*What to do*: Reproduce the top of the data verbatim, through and including the line that contains "build('grass_blades', mb, M['leafm'], gp, kind='stuff');".

*Data*:
"""

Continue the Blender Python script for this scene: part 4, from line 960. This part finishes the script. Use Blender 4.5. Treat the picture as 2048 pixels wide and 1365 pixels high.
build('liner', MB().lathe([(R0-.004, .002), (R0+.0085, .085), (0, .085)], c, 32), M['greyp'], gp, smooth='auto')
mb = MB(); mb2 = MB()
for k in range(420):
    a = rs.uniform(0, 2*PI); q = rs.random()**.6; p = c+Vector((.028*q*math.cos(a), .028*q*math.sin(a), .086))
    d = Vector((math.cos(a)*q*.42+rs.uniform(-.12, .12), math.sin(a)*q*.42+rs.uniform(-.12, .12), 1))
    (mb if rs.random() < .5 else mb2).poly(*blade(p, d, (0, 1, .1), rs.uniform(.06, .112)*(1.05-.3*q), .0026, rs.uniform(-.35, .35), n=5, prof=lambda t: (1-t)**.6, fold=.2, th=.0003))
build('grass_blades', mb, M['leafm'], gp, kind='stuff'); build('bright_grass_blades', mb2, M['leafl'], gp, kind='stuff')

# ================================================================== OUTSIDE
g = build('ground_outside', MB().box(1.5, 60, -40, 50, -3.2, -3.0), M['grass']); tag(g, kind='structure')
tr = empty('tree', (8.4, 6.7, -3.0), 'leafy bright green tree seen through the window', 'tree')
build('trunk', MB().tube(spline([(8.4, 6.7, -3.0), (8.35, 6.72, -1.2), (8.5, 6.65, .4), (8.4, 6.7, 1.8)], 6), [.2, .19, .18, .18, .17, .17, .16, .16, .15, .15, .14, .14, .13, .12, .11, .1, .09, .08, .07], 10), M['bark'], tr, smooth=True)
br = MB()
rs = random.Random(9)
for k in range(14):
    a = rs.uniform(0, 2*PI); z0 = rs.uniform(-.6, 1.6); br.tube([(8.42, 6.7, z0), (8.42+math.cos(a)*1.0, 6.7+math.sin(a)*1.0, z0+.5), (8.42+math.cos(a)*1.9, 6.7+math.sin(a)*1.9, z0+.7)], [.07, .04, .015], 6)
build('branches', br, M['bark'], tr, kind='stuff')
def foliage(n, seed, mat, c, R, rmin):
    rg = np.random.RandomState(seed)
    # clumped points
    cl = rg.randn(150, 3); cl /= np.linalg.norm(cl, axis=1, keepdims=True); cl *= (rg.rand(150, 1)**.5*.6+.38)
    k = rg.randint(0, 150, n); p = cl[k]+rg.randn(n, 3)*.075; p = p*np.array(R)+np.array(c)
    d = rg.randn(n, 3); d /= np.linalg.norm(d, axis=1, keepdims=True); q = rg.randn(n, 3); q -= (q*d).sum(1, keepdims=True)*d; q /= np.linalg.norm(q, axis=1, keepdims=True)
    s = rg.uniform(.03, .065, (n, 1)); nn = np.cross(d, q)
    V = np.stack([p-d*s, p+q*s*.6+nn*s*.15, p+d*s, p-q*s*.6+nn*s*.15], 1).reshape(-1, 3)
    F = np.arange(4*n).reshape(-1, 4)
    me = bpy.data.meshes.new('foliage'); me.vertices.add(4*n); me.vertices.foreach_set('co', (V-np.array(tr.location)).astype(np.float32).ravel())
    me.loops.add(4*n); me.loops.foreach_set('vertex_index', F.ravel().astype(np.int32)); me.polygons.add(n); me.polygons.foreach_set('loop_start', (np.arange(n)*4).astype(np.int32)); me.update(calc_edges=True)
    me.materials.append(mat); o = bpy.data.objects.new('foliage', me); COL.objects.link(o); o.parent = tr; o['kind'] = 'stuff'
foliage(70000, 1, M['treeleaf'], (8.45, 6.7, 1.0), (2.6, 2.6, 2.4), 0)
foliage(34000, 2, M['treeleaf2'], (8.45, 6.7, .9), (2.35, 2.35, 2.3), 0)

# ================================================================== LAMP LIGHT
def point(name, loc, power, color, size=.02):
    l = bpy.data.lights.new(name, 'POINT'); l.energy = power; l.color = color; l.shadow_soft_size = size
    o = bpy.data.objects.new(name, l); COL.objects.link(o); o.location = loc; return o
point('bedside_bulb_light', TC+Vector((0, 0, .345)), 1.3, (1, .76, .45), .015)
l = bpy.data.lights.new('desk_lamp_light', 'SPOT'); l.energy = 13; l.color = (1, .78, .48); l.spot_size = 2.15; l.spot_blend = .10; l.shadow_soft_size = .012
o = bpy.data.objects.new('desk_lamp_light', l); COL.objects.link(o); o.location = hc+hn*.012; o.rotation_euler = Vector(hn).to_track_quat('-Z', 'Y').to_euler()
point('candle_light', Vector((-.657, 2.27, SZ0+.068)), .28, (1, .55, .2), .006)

"""

*Solution to this exercise*:
Continue the Blender Python script for this scene: part 4, from line 960. This part finishes the script. Use Blender 4.5. Treat the picture as 2048 pixels wide and 1365 pixels high.
build('liner', MB().lathe([(R0-.004, .002), (R0+.0085, .085), (0, .085)], c, 32), M['greyp'], gp, smooth='auto')
mb = MB(); mb2 = MB()
for k in range(420):
    a = rs.uniform(0, 2*PI); q = rs.random()**.6; p = c+Vector((.028*q*math.cos(a), .028*q*math.sin(a), .086))
    d = Vector((math.cos(a)*q*.42+rs.uniform(-.12, .12), math.sin(a)*q*.42+rs.uniform(-.12, .12), 1))
    (mb if rs.random() < .5 else mb2).poly(*blade(p, d, (0, 1, .1), rs.uniform(.06, .112)*(1.05-.3*q), .0026, rs.uniform(-.35, .35), n=5, prof=lambda t: (1-t)**.6, fold=.2, th=.0003))
build('grass_blades', mb, M['leafm'], gp, kind='stuff'); build('bright_grass_blades', mb2, M['leafl'], gp, kind='stuff')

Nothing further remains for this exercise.